By August 2021, Ethereum had burned an impressive 4.5 million ETH tokens, valued at $15.3 billion at the time. This decrease in supply led many to believe that the network was on track to becoming deflationary. However, Ethereum’s economic model quickly encountered challenges that have raised concerns about its long-term viability.

The Staking Dilemma: Staking Rewards Overpower the Burn

In September 2022, Ethereum underwent a significant transformation with the shift from proof-of-work (PoW) to proof-of-stake (PoS) as its consensus mechanism. While PoS greatly reduced the energy consumption of the network, it also led to an increase in the issuance of new ETH tokens. This was because validators, the participants securing the network in PoS, began receiving ETH rewards for their staking activities.

As a result, Ethereum’s staking rewards started to outweigh the burn mechanism. In the second quarter of 2024, for example, validators received 228,543 ETH as staking rewards, while only 107,725 ETH were burned. This imbalance between staking rewards and burned tokens led to an increase in Ethereum’s overall supply. Despite the successful burning of millions of ETH tokens, the net result was a larger circulating supply, creating a scenario where Ethereum’s inflationary tendencies became more pronounced.

Ethereum’s Inflationary Trend and Its Economic Impact

Ethereum’s economic model, initially designed to reduce inflation through EIP-1559’s burn mechanism, has found itself struggling to cope with the growing supply caused by staking rewards. For the first time in Q2 2024, Ethereum entered an inflationary phase, with the supply of ETH increasing by approximately 120,818 tokens as staking rewards outpaced the destruction of tokens.

This inflationary trend contradicts the initial goals of the Ethereum network, raising questions about the long-term economic sustainability of the token. If the issuance of new ETH continues to outpace the burn rate, Ethereum’s value might face downward pressure, as scarcity — a key driver of value in cryptocurrencies — becomes harder to achieve.

Can Ethereum’s Economic Model Be Fixed?

The growing imbalance between staking rewards and the burn mechanism suggests that Ethereum’s current economic model needs adjustments. There is increasing speculation within the Ethereum community about the necessity for protocol changes that could either reduce the staking rewards or enhance the burn mechanism to restore a deflationary structure.

Until these adjustments are made, Ethereum’s future value remains uncertain. The ongoing debate over how to balance staking rewards and token burns highlights the complexity of maintaining a sound economic model in a decentralized network. If the Ethereum team is able to address this issue, it could regain its path toward a deflationary token, potentially benefiting both the network and its holders.
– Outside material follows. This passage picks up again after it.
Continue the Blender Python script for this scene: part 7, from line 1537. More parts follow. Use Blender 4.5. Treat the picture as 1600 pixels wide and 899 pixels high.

The Ethereum Price Impact: Analyzing Market Dynamics

As Ethereum continues to grapple with its economic challenges, the market has experienced fluctuating price movements. A strong rebound occurred when Ethereum’s price recovered from the $1,565 demand zone, following a breakout from a descending resistance level. The price reached $1,630, but sellers quickly stepped in, preventing a continuation of the bullish trend.

This price action indicates a potential double-top pattern, which could lead to further price consolidation unless the resistance level at $1,630 is surpassed. The Ethereum market remains highly sensitive to these economic factors, with any shifts in staking rewards or burn rates likely to have a direct impact on price movements in the short and long term.

In conclusion, Ethereum’s economic model is at a crossroads, balancing between the ambitions of EIP-1559’s deflationary mechanisms and the reality of growing staking rewards. As the network continues to evolve, the outcome of this struggle will play a crucial role in determining the future of the Ethereum ecosystem and its place in the broader cryptocurrency market.